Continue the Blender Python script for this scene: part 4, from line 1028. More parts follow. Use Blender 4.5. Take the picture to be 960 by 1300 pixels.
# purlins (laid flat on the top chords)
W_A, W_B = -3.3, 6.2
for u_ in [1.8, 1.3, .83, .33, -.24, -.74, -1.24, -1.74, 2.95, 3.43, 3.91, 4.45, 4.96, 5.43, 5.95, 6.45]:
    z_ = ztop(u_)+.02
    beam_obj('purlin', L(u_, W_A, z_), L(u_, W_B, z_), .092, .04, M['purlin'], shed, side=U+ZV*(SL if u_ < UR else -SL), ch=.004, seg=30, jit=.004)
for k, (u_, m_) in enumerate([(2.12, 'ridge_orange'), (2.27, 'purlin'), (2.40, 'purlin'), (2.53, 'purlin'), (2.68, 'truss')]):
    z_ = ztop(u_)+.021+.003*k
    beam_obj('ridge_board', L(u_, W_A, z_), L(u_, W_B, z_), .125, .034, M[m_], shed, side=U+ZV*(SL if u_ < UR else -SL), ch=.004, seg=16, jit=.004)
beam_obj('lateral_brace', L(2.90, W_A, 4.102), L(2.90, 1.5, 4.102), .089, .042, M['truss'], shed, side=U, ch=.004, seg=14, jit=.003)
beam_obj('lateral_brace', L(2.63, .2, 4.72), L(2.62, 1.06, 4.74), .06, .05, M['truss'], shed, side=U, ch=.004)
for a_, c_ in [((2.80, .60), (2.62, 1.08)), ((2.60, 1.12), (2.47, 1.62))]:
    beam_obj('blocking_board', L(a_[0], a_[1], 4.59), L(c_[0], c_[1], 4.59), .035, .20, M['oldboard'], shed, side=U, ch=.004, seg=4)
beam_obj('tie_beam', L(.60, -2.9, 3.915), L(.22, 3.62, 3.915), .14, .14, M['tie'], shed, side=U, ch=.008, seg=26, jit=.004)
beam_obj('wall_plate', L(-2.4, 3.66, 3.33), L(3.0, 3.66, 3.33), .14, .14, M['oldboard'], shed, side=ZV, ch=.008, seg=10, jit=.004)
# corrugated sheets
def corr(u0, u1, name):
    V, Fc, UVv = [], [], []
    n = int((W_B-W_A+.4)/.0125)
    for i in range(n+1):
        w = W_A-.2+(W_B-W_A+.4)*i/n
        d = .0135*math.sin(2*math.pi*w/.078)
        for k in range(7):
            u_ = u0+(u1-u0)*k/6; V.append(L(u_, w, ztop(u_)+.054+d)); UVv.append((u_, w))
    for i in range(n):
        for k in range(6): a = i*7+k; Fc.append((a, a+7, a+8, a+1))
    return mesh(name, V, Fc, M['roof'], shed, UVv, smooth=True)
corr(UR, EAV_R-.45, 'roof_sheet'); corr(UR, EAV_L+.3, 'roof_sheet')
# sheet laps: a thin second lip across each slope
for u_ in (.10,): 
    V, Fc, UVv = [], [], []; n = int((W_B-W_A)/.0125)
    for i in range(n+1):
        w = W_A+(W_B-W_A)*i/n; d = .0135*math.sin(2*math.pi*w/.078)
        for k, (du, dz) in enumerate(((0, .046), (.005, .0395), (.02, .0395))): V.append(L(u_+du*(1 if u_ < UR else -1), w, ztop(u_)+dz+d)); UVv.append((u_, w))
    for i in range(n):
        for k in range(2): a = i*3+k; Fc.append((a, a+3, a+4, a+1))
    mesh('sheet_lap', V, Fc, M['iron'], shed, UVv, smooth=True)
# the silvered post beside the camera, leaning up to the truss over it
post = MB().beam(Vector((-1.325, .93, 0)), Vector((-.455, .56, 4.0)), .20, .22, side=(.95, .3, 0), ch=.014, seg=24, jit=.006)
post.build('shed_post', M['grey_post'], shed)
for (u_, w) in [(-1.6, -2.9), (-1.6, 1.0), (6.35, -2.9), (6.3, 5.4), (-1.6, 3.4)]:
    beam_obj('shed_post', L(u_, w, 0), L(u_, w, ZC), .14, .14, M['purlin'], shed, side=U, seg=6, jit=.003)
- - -
#### THE REQUEST:
Go back to the listing above and please repeat it exactly.

#### PROBLEM SOLUTION:
Continue the Blender Python script for this scene: part 4, from line 1028. More parts follow. Use Blender 4.5. Take the picture to be 960 by 1300 pixels.
# purlins (laid flat on the top chords)
W_A, W_B = -3.3, 6.2
for u_ in [1.8, 1.3, .83, .33, -.24, -.74, -1.24, -1.74, 2.95, 3.43, 3.91, 4.45, 4.96, 5.43, 5.95, 6.45]:
    z_ = ztop(u_)+.02
    beam_obj('purlin', L(u_, W_A, z_), L(u_, W_B, z_), .092, .04, M['purlin'], shed, side=U+ZV*(SL if u_ < UR else -SL), ch=.004, seg=30, jit=.004)
for k, (u_, m_) in enumerate([(2.12, 'ridge_orange'), (2.27, 'purlin'), (2.40, 'purlin'), (2.53, 'purlin'), (2.68, 'truss')]):
    z_ = ztop(u_)+.021+.003*k
    beam_obj('ridge_board', L(u_, W_A, z_), L(u_, W_B, z_), .125, .034, M[m_], shed, side=U+ZV*(SL if u_ < UR else -SL), ch=.004, seg=16, jit=.004)
beam_obj('lateral_brace', L(2.90, W_A, 4.102), L(2.90, 1.5, 4.102), .089, .042, M['truss'], shed, side=U, ch=.004, seg=14, jit=.003)
beam_obj('lateral_brace', L(2.63, .2, 4.72), L(2.62, 1.06, 4.74), .06, .05, M['truss'], shed, side=U, ch=.004)
for a_, c_ in [((2.80, .60), (2.62, 1.08)), ((2.60, 1.12), (2.47, 1.62))]:
    beam_obj('blocking_board', L(a_[0], a_[1], 4.59), L(c_[0], c_[1], 4.59), .035, .20, M['oldboard'], shed, side=U, ch=.004, seg=4)
beam_obj('tie_beam', L(.60, -2.9, 3.915), L(.22, 3.62, 3.915), .14, .14, M['tie'], shed, side=U, ch=.008, seg=26, jit=.004)
beam_obj('wall_plate', L(-2.4, 3.66, 3.33), L(3.0, 3.66, 3.33), .14, .14, M['oldboard'], shed, side=ZV, ch=.008, seg=10, jit=.004)
# corrugated sheets
def corr(u0, u1, name):
    V, Fc, UVv = [], [], []
    n = int((W_B-W_A+.4)/.0125)
    for i in range(n+1):
        w = W_A-.2+(W_B-W_A+.4)*i/n
        d = .0135*math.sin(2*math.pi*w/.078)
        for k in range(7):
            u_ = u0+(u1-u0)*k/6; V.append(L(u_, w, ztop(u_)+.054+d)); UVv.append((u_, w))
    for i in range(n):
        for k in range(6): a = i*7+k; Fc.append((a, a+7, a+8, a+1))
    return mesh(name, V, Fc, M['roof'], shed, UVv, smooth=True)
corr(UR, EAV_R-.45, 'roof_sheet'); corr(UR, EAV_L+.3, 'roof_sheet')
# sheet laps: a thin second lip across each slope
for u_ in (.10,): 
    V, Fc, UVv = [], [], []; n = int((W_B-W_A)/.0125)
    for i in range(n+1):
        w = W_A+(W_B-W_A)*i/n; d = .0135*math.sin(2*math.pi*w/.078)
        for k, (du, dz) in enumerate(((0, .046), (.005, .0395), (.02, .0395))): V.append(L(u_+du*(1 if u_ < UR else -1), w, ztop(u_)+dz+d)); UVv.append((u_, w))
    for i in range(n):
        for k in range(2): a = i*3+k; Fc.append((a, a+3, a+4, a+1))
    mesh('sheet_lap', V, Fc, M['iron'], shed, UVv, smooth=True)
# the silvered post beside the camera, leaning up to the truss over it
post = MB().beam(Vector((-1.325, .93, 0)), Vector((-.455, .56, 4.0)), .20, .22, side=(.95, .3, 0), ch=.014, seg=24, jit=.006)
post.build('shed_post', M['grey_post'], shed)
for (u_, w) in [(-1.6, -2.9), (-1.6, 1.0), (6.35, -2.9), (6.3, 5.4), (-1.6, 3.4)]:
    beam_obj('shed_post', L(u_, w, 0), L(u_, w, ZC), .14, .14, M['purlin'], shed, side=U, seg=6, jit=.003)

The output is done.